As she accepted the Democratic nomination Thursday night, Kamala Harris played up her attorney-general past. “As a prosecutor, when I had a case, I charged it not in the name of the victim, but in the name of the people,” she told the United Center crowd.
This follows a strategy she has pursued since ramping up her campaign. As a Law & Order-themed ad that aired Monday had it: “We need a president who has spent her life prosecuting perpetrators like Donald Trump.”
On one hand, such a tack relies on simple logic. Harris ascended politics on the ladder of her prosecutor reputation. With her opponent convicted of a felony — and him staking his candidacy on the Democrats’ alleged softness on crime — “successful career prosecutor” makes for a stellar defense.
But while perhaps a sound political strategy, Harris’ embrace of her previous job runs her into an unexpected roadblock: Hollywood has spent many years shaping a tepid view of prosecutors in the collective mind.
Screens, to be sure, have long been filled with heroic lawyers — Perry Mason, Atticus Finch, McConaughey’s Jake Brigance in A Time To Kill, even Alicia Florrick in The Good Wife. But all are defense attorneys, righting wrongs with a cowboy’s independence and a choirboy’s integrity.
Prosecutors in popular film and television shows tend to be reduced to second-tier players in their own drama — or, worse, crash up on the shoals of the very system they created.
Consider the antagonists to all those defense attorneys. These prosecutors exist as lovable losers, on the floor to give up the ball so the defense can bury a three. So ineffectually did Perry Mason’s L.A. County prosecutor Hamilton Burger wage his battles that the actor playing him, William Talman, would often protest that his character wasn’t a flunky, generally a pretty good sign you are one.

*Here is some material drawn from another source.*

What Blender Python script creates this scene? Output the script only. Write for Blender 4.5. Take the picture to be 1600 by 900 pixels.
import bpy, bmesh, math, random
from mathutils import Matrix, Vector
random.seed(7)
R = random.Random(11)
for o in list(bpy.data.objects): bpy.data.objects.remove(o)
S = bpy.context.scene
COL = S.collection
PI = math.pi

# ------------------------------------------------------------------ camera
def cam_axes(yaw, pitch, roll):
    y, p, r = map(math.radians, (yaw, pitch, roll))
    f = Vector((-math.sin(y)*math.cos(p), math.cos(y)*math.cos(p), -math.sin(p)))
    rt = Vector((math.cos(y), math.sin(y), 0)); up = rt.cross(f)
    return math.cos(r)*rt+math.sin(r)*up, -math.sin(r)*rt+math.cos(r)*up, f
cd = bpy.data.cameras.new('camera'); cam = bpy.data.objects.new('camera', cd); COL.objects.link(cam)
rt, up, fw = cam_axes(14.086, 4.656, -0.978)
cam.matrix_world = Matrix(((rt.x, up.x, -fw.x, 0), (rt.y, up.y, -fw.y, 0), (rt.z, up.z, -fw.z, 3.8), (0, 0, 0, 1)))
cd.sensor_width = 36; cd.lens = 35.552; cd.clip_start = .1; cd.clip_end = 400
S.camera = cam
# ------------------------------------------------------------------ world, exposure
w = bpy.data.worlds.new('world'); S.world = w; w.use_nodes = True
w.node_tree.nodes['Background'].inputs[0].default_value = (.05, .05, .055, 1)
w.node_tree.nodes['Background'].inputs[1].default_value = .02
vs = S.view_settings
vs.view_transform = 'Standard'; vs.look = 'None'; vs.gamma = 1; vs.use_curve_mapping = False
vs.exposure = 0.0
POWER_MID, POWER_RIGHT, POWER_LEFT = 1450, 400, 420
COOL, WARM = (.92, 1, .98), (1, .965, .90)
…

“Burger doesn’t lose. How can a district attorney lose when he fails to convict an innocent person?” he was fond of saying, conveniently ignoring the fact that he never seemed to charge a guilty one, either. Decades later, My Cousin Vinny‘s prosecutor found himself confused and regularly showed up by Joe Pesci. (Trump, not unsavvily, has played on these perceptions by calling his DA nemesis Alvin Bragg “lazy on violent crime.”)
A rare textured characterization of a prosecutor came with Sidney Lumet’s 1996 drama Night Falls on Manhattan, in which Andy Garcia’s ADA character Sean Casey enjoys a meteoric rise while trying to hang on to his principles. But the movie faded — and, in any event, Garcia’s mushy blend of righteousness and compromise withers before the heroic archetypes across the courtroom. (Plus 40 years earlier Lumet made “12 Angry Men,” whose whole arc depended on a collapsing prosecution.)
When not dogged by impotence, prosecutor characters tend to trip over their own cynicism. Law & Order made this a specialty, veterans like Jack McCoy often hard-bitten and resigned. McCoy’s protégé, Claire Kincaid, slowly sank from idealistic to disillusioned as the conviction game intensified. As a former assistant U.S. attorney wrote (about real prosecutors) for NYU’s Brennan Center for Justice a few years ago, “I became a prosecutor because I don’t like bullies. I stopped being a prosecutor because I don’t like bullies.”
The more Kamala Harris leans into her profession, it seems, the more she pokes at a sting-y truth: entertainment has spent decades programming us not to root for it.
A sympathetic depiction of a prosecutor has graced our summer screens with Jake Gyllenhaal embodying the Rusty Sabich character in Apple TV+’s Presumed Innocent. But to get out of the murder charge he needs — what else? — a good defense attorney.